* _SET PROBLEM_: Filter the entries below, keeping every line that has the word "follow".

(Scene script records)
++++
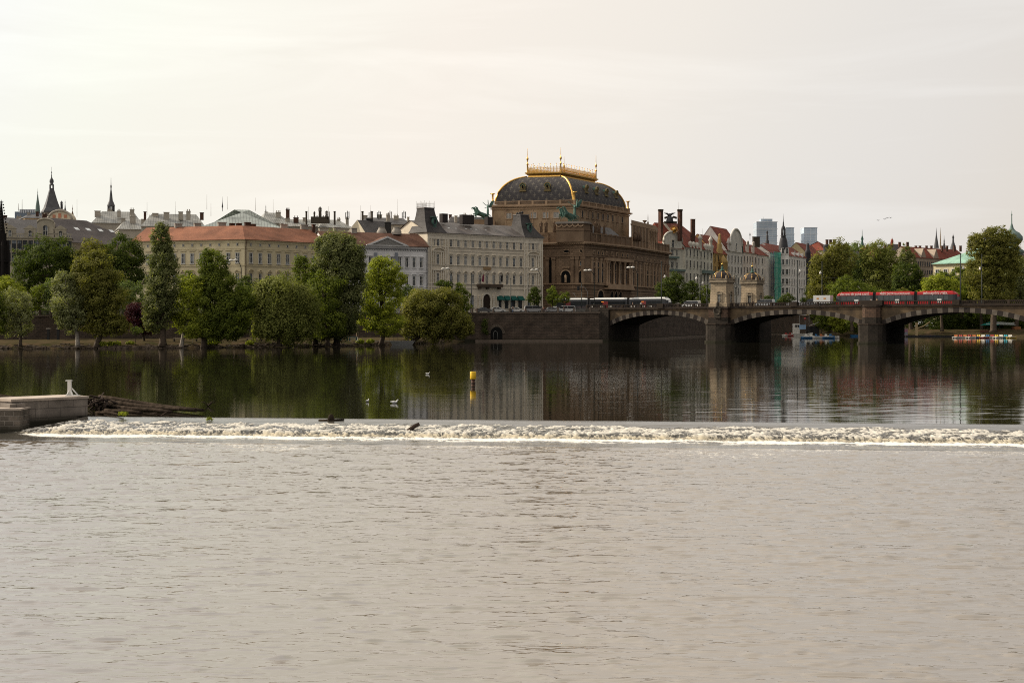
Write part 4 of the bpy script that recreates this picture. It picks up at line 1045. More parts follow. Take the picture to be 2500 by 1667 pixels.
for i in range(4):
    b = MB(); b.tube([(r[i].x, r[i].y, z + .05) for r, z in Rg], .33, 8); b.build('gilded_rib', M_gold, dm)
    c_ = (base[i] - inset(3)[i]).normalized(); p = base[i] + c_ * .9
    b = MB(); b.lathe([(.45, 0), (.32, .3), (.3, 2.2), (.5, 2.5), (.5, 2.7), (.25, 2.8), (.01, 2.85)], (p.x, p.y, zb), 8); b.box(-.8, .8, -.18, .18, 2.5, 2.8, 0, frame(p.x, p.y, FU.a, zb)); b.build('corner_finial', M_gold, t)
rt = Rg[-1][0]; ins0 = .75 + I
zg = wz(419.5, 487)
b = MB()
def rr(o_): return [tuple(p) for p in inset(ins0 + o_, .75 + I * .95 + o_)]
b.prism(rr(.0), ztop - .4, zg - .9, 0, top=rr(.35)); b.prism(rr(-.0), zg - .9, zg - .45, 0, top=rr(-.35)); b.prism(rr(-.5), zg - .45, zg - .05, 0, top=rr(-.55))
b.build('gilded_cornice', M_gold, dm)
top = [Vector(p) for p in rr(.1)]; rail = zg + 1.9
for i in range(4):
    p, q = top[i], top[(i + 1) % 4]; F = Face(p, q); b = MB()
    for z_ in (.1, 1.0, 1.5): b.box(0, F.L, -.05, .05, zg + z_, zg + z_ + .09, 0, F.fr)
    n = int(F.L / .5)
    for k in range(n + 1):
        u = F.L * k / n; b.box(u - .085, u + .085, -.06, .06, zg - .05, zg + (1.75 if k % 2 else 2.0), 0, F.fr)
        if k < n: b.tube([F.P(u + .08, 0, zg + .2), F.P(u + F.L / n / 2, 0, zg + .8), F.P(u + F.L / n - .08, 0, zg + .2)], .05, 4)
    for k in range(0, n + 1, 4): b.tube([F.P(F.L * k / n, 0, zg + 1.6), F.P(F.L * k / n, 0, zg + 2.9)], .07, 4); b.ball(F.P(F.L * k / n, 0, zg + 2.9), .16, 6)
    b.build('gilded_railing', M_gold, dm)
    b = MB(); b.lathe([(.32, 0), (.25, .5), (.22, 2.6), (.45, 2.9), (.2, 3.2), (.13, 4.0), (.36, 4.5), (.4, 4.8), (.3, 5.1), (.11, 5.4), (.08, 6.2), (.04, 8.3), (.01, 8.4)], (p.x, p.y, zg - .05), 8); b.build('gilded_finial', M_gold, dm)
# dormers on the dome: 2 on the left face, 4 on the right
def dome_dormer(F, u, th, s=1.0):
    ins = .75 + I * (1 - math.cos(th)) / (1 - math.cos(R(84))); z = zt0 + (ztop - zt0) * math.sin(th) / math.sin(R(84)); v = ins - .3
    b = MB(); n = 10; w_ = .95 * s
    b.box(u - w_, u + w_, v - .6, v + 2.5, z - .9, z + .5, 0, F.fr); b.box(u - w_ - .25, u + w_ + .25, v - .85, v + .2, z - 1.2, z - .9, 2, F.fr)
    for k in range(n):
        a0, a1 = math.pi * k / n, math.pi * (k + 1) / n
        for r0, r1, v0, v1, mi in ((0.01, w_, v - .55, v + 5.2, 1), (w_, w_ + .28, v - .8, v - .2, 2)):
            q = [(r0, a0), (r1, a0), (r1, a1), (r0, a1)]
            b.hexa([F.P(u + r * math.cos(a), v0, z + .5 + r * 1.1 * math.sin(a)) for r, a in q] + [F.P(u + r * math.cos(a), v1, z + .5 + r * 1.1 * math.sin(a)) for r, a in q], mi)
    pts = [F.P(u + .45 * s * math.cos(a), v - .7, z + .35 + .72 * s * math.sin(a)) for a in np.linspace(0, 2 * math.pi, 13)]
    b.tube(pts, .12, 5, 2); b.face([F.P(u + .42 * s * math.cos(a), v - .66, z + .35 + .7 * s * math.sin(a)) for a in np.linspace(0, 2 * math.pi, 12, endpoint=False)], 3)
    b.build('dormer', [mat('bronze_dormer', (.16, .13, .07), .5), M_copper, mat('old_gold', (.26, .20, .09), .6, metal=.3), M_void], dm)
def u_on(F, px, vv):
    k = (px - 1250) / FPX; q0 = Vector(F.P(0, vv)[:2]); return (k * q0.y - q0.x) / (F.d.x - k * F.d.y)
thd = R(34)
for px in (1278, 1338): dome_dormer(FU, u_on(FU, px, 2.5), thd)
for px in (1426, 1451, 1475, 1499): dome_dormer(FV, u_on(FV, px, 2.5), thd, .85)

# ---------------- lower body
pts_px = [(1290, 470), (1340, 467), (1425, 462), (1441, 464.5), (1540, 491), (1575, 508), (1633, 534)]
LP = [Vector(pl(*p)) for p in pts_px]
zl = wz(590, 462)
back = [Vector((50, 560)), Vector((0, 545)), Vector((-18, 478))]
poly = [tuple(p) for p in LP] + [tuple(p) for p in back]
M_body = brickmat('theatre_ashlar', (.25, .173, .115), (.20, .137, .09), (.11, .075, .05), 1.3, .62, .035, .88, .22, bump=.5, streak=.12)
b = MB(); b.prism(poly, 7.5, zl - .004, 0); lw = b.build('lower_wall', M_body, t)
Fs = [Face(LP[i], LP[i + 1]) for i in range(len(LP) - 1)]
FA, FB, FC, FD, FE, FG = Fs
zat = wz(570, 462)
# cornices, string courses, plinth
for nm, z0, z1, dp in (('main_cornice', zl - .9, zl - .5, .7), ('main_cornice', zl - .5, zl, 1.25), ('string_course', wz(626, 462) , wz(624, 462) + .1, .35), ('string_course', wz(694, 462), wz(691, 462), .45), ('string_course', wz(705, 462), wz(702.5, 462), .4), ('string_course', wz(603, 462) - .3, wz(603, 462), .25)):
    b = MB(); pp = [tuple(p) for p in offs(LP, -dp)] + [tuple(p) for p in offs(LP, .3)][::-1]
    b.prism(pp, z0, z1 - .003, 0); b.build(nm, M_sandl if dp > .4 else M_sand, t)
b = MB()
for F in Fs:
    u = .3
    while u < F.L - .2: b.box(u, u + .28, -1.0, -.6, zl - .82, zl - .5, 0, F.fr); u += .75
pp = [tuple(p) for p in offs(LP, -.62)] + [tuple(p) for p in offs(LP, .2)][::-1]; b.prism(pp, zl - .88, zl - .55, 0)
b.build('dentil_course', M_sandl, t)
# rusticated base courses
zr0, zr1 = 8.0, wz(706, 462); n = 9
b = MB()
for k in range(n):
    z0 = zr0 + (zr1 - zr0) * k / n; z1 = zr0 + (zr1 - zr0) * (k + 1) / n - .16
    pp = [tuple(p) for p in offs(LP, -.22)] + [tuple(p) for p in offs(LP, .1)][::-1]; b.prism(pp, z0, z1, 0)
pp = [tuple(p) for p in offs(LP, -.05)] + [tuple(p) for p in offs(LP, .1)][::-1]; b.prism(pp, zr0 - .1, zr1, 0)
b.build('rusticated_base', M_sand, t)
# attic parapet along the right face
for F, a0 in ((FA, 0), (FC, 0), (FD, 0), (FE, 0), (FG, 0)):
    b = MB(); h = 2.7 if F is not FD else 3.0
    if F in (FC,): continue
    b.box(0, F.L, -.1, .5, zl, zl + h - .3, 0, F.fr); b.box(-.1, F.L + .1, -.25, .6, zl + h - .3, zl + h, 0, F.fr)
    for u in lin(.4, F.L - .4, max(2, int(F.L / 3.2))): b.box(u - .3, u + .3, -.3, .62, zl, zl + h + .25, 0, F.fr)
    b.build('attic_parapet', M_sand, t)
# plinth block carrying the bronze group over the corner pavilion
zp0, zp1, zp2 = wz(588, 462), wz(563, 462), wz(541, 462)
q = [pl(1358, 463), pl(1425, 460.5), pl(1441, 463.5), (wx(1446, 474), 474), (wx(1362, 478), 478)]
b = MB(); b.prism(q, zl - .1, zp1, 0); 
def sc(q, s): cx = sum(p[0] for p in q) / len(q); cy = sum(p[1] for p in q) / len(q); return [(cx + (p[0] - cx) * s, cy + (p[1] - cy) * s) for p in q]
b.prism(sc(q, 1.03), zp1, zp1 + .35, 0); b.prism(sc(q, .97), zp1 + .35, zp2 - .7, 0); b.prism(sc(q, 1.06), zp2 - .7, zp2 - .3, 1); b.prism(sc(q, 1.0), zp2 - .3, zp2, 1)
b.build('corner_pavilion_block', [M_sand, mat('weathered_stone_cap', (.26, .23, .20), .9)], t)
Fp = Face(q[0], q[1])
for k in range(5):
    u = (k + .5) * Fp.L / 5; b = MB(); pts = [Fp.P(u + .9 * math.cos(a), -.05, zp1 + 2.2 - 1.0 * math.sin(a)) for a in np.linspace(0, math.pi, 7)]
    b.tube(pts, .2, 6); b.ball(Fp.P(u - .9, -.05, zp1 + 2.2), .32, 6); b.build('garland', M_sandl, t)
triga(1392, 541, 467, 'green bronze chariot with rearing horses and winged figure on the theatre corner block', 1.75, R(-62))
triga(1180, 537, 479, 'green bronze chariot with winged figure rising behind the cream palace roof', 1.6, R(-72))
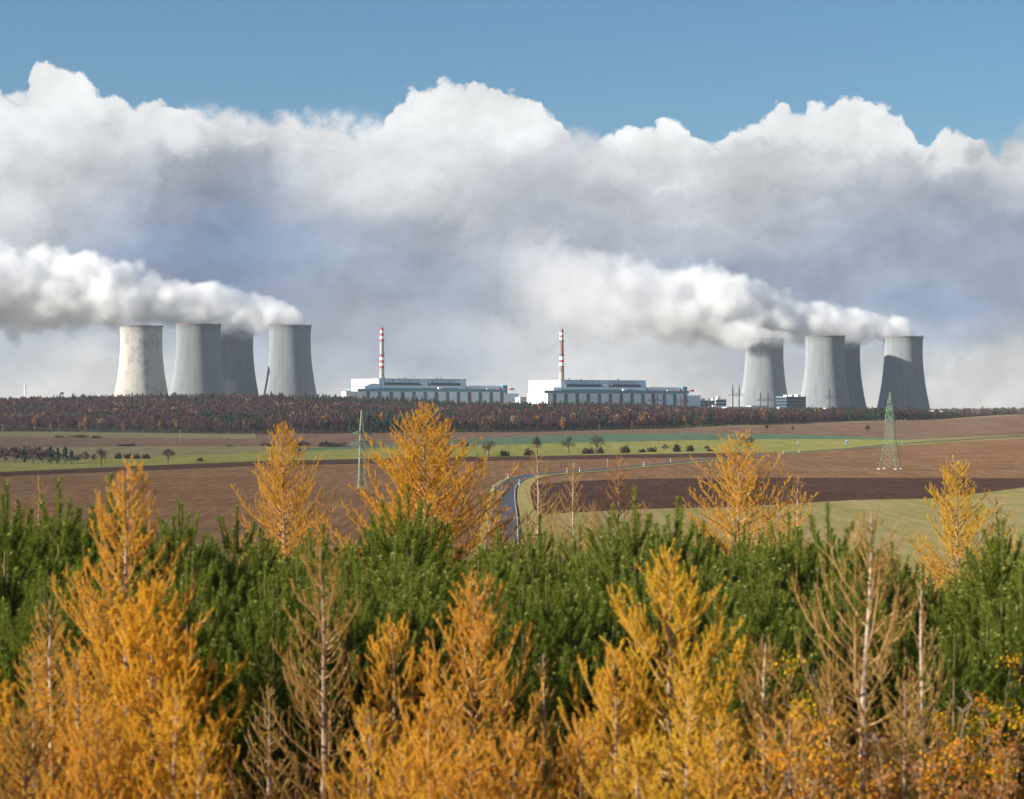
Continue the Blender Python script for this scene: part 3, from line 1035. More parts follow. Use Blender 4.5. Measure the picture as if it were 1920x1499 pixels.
++++
* _TASK RESULT_:
Write part 4 of the bpy script that recreates this picture. It picks up at line 1045. More parts follow. Take the picture to be 2500 by 1667 pixels.
Continue the Blender Python script for this scene: part 3, from line 1035. More parts follow. Use Blender 4.5. Measure the picture as if it were 1920x1499 pixels.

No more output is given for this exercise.